All images courtesy of the artist.

Lou Jaworski

“Nothing” exhibition text

 

The work Lou Jaworski shows at GiG Munich operates in a context, which could be understood in Speculative Realist terms. The “Nothing” of the exhibition title refers not so much to the sparse, almost minimal quality of the work, nor to the commonplace understanding of nihilism as the questioning of the worth of existence, but rather to the definition given by Ray Brassier. He presents nothing as a consequence of the realist conviction that there is a reality independent from us, oblivious to the values and meanings we ascribe to it. In Jaworski’s work, “nothing” is taken as a speculative opportunity, to show thinking has other interests than those circling ceaselessly around man.
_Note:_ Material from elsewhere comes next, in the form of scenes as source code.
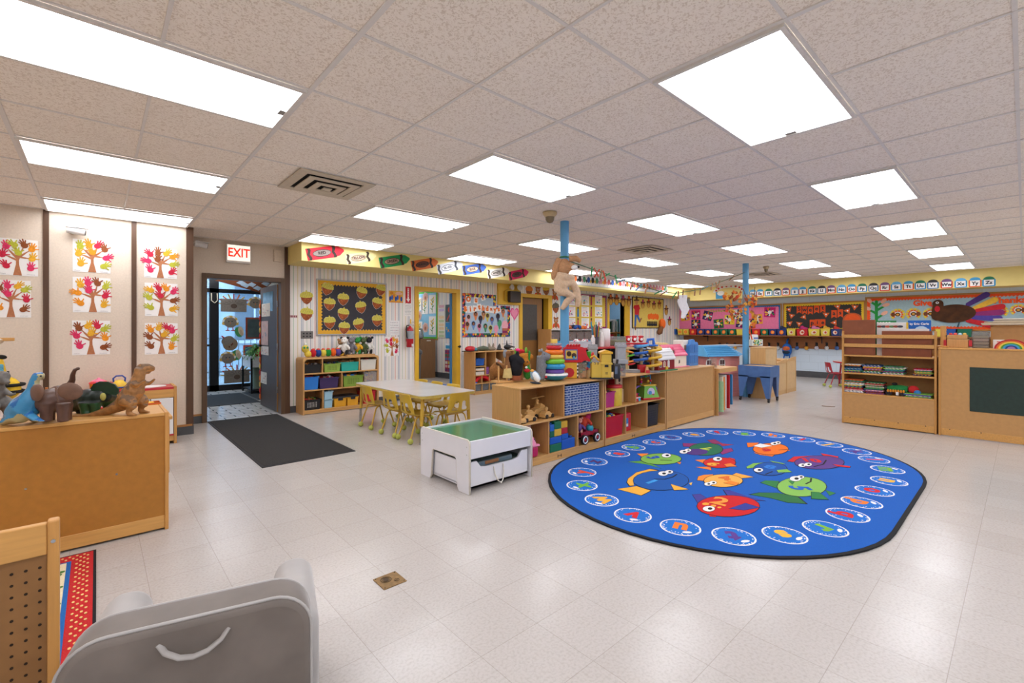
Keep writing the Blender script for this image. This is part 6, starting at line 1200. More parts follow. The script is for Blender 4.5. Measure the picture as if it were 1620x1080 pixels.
b = MB(M('#8fc0d8', .3)); b.add([(.1175, -.08, .04), (.1175, .08, .04), (.092, .055, .15), (.092, -.055, .15)], [(0, 1, 2, 3)]); b.build('side_panel', t); b = MB(M('#c9c4d8', .4)); b.cyl((0, -.104, .09), (0, -.099, .09), .055, n=24); b.use(M('#4a8ac0', .4)); b.cyl((-.015, -.108, .085), (-.015, -.102, .085), .024); b.use(M('#c0306a', .4)); b.cyl((.03, -.108, .06), (.03, -.102, .06), .012); b.build('dial', t)
b = MB(M('#d8b53a', .3)); b.box(-.095, .095, -.09, .09, .162, .18, .012); b.build('lid', t); b = MB(M('#6a4aa0', .3)); [b.tube([(s_*.1, 0, .06), (s_*.16, 0, .07), (s_*.165, 0, .12), (s_*.12, 0, .155), (s_*.08, 0, .16)], .012) for s_ in (-1, 1)]; b.build('handle', t); b = MB(M('#3aa0d0', .3)); b.tube([(-.07, 0, .18), (-.07, 0, .28), (-.02, .02, .27), (.03, -.02, .28), (.07, 0, .29), (.07, 0, .18)], .006); b.build('wire', t)
b = MB()
for k, c in enumerate(('#c0206a', '#d8702a', '#3a9a4a', '#d8b53a', '#c0202c')): b.use(M(c, .3)); b.ell(((-.07, -.07, .0, .035, .07)[k], 0, (.21, .24, .275, .215, .22)[k]), .018, n=10, m=6)
b.build('bead', t)
bin_('toy_bin', 'big red bin of blue and yellow toys, lower left', '#b8121c', 4.115, 4.44, IY+.015, IY+.32, ZB, ZB+.225, G3, pile=['#2a5fb8', '#3a6fd0', '#1f5f3a', '#c9b44a', '#d8c060'], n=40); b = MB(M('#c01f26', .35)); b.box(4.52, 4.68, 3.10, 3.36, ZB, ZB+.21, .01); b.use(M('#3a78b8', .5)); b.box(4.53, 4.62, 3.098, 3.1005, ZB+.055, ZB+.155); b.use(M('#d8d4d0', .5)); b.box(4.575, 4.615, 3.0965, 3.0985, ZB+.06, ZB+.09); solo(b, 'toy_box', 'red box with blue picture label, lower middle of island', 'box')
bin_('toy_bin', 'black lattice crate, lower right of the middle island shelf', '#1c1c1e', 4.95, 5.22, IY+.03, IY+.33, ZB, ZB+.26, G3, holes=True, hc='#3a3a3e')

# ---------------------------------------------------------------- toys on top of the island
ip = lambda px, py, dy=0: P(px, py, Z=IH) + Vector((0, dy, .001)); mpp = lambda py: (CAMH-IH)/(py-CYP)
BRN = '#8a5a2c'
b = MB(BIRCH); a0 = ip(789, 607); a1 = ip(846, 602); b.box(0, (a1-a0).length, 0, .13, 0, .02, .003)
for k in range(5): x = (a1-a0).length*(.06 + .22*k); b.cyl((x, .03, .018), (x, .03, .17), .008, n=8)
d = a1-a0; o = solo(b, 'puppet_rack', 'wooden peg rack of animal puppets on the island', 'puppet rack', a0 + Vector((0, .01, 0)), math.atan2(d.y, d.x))
def isl(px, py, d=.04): return ip(px, py) + Vector((cos(YAW), sin(YAW), 0))*d
def fuzzy(name, lb, px, py, col, fn, d=.04, v=.008, z=0, grp='animal puppets on the island'):
    m = mpp(py); t = thing(name, lb, 'soft toy', isl(px, py, d) + Vector((0, 0, z)), RZD, grp); b = MB(M(col, .95, .2, 80, bump=.2)); fn(b, m); blob(b, v, 3).build('body', t); return t, m
t, m = fuzzy('hand_puppet', 'brown furry camel puppet at the left end of island rack', 789, 604, BRN, lambda b, m: (b.ell((0, 0, 17*m), (16*m, 10*m, 12*m)), b.ell((-2*m, 0, 24*m), (9*m, 7*m, 7*m)), [b.tube([(x*m, 0, 12*m), (x*m, 0, 3*m)], [6*m, 4*m], 8) for x in (-10, 9)], b.tube([(9*m, 0, 20*m), (15*m, 0, 22*m)], [5*m, 4*m], 8)), .08)
b = MB(M('#4a2f1c', .95)); b.tube([(-4*m, -6*m, 29*m), (1*m, -8*m, 26*m), (5*m, -7*m, 20*m)], 1.8*m); b.build('strap', t)
t, m = fuzzy('hand_puppet', 'brown puppet with grey hair in a cream dress on rack', 803, 605, '#7a5230', lambda b, m: (b.tube([(0, 0, 18*m), (-1*m, 0, 34*m), (0, 0, 42*m)], [6*m, 3*m, 4*m], 10), b.ell((1*m, -1*m, 43*m), (5*m, 4*m, 4*m))), .03, z=.02)
b = MB(M('#c2ad72', .9, .1, 30)); b.lathe([(8*m, 4*m), (6*m, 16*m), (4*m, 25*m)], 16); b.build('dress', t); b = MB(M('#85878c', .95, .1, 50)); b.ell((-3.5*m, 1*m, 42*m), (4*m, 4*m, 7*m)); b.build('hair', t)
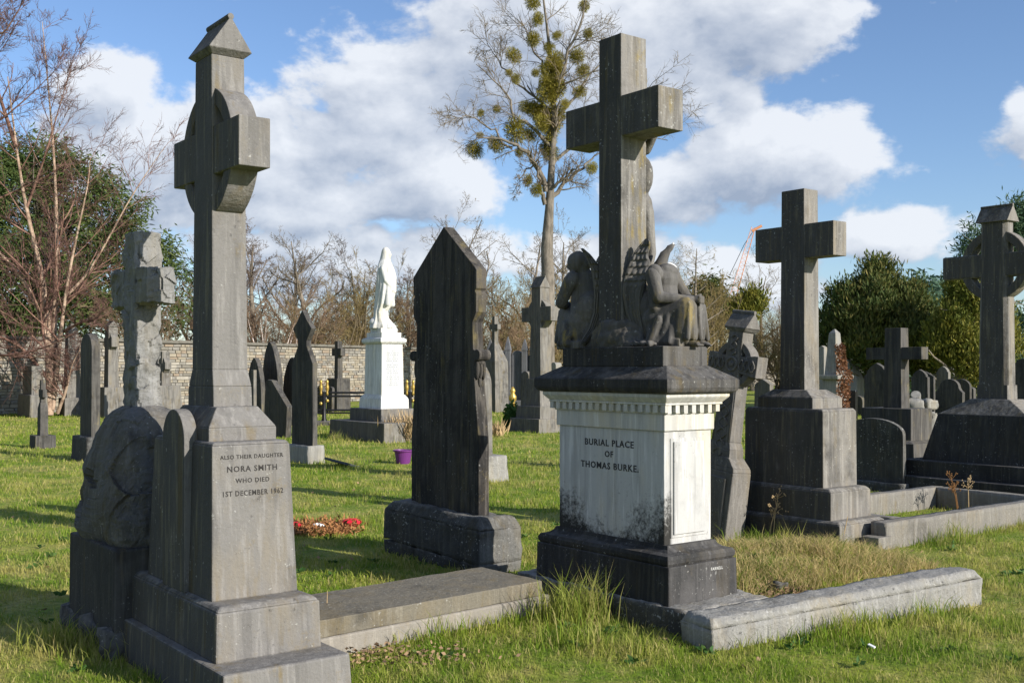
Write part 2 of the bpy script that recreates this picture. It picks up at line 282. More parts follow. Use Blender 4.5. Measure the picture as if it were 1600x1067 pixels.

For the exhibition Jaworski presents a number of small objects, all of which refer to the otherworldly – to something outside the bounds of human experience. The human hand is absent from the magnet sculpture, which has formed from its own accord. A pencil has filling made of meteorite dust, first formed together with our solar system, well before the beginning of man. These objects act as indexes for the non-relational, in that they contain elements, which we, as the thinking human subject, cannot experience. Quentin Meillassoux would describe these as “arche-fossils,” in that they contain traces, not of past life forms, but of a time prior to the emergence of life.

As such, the work welds the same power the arche-fossil has, in that it questions the kind of correlationist thinking characteristic of critical philosophy, where reality is considered never in-itself, but always in relation to us. To begin thinking reality in-itself Meillassoux proposes the principle of absolute contingency, meaning, the arbitrary and radically unpredictable of transformation of things from one moment to the next. Likewise, all the objects in the exhibition feature this radical sense of transformation. What is ever slightly so wondrous about Jaworski’s work is that one does not know where it might lead. Beyond the human, yes, but also beyond what can be expected. The gleaming structure of a display unit is disrupted by spilt water; a pencil contains traces of the early universe; gold can be found in the eye of a needle. Contingency is approaching an object and not knowing where it might take you.